LAS VEGAS — A new line of high-performance Cadillacs intended to compete with Mercedes-Benz's AMG cars and BMW's M-tuned vehicles will be launched as early as 2003, General Motors Corp. has announced.

The cars, which will feature a new dual-overhead-cam V-6 engine, are part of an extensive series of product launches in the next few years that GM executives hope will help regain some of the market share the company has lost during the last three decades.

Other new vehicles include the Chevy SSR, a two-seat pickup with hot rod styling and a fold-away convertible hardtop; a new crossover sport-utility vehicle for Chevrolet; a GMC sport-utility truck that brings the folding mid-gate from the Avalanche full-size pickup into a mid-size vehicle; and one or more small cars and PT Cruiser-like small trucks or vans built on platforms from Opel, GM's German subsidiary.

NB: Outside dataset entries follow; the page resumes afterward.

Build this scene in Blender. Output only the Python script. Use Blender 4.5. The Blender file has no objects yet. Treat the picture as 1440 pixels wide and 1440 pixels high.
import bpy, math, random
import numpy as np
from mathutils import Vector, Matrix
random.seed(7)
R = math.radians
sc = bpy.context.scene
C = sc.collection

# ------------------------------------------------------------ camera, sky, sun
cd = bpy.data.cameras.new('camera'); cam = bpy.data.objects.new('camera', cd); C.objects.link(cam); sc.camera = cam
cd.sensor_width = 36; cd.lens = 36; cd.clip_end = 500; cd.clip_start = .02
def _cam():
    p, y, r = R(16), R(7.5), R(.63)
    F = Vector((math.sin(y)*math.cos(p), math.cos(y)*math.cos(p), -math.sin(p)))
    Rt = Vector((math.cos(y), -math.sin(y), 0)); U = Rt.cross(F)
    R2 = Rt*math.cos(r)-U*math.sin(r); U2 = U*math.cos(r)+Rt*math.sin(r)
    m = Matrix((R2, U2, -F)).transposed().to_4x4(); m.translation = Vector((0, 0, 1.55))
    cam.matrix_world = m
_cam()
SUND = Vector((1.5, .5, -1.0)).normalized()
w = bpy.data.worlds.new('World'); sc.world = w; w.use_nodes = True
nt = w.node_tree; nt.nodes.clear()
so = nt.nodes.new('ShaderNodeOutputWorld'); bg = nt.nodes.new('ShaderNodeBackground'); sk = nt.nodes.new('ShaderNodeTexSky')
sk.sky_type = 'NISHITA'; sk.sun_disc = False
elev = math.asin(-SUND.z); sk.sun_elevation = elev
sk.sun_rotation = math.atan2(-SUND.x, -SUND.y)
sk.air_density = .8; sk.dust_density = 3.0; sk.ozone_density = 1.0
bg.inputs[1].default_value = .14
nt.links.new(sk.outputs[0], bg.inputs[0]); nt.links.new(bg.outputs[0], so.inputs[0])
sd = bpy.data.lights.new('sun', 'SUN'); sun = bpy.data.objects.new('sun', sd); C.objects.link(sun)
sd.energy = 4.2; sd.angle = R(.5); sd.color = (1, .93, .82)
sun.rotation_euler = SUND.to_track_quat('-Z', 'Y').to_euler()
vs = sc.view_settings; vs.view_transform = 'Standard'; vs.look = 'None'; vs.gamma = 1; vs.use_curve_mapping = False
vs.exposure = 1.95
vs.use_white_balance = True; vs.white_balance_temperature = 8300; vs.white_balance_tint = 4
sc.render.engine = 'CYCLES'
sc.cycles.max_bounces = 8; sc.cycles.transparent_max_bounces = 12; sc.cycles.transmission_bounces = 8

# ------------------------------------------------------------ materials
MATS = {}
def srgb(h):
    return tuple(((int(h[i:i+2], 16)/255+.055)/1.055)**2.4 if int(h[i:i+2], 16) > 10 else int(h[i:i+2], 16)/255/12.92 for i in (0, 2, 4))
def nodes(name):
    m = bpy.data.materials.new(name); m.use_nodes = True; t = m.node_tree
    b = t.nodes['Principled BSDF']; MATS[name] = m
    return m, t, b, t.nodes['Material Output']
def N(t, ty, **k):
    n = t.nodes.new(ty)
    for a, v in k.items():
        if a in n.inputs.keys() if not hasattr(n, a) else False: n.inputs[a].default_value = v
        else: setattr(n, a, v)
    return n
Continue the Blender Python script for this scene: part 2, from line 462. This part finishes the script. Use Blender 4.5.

The aggressive roll-out of new products and engines--there also will be a new overhead valve, or pushrod, V-6 for mainstream applications--was described last week by Ron Zarrella, president of GM North America, at a luncheon kicking off the annual trade show put on by the Specialty Equipment Market Assn.

GM, once the auto maker of choice for many performance car buffs, also rolled out a new parts initiative at the show. The program, called Tech Connect, will enable aftermarket parts manufacturers to build their equipment to fit exactly into GM cars and trucks and to mesh perfectly with GM's engine computers and electrical systems. It mirrors a program Ford Motor Co. launched two years ago at SEMA .

John Middlebrook, GM's vice president of brand marketing and corporate advertising, said the program ultimately will involve almost all GM models but will start with small vehicles such as the Pontiac Sunfire.

But GM's forthcoming line of super-tuned cars probably won't need aftermarket enhancements.

Zarrella said the high-performance Cadillac CTS will have enhanced bodywork, sports-tuned suspension and chassis modifications and "extensive power train modifications" to make them competitive with cars such as the Mercedes and BMW super-tuned models.

Zarrella said that eventually almost all Cadillacs, except full-size sedans, will have performance-modified versions and that high-performance V-6 engines, some with superchargers, will be available for many other GM models.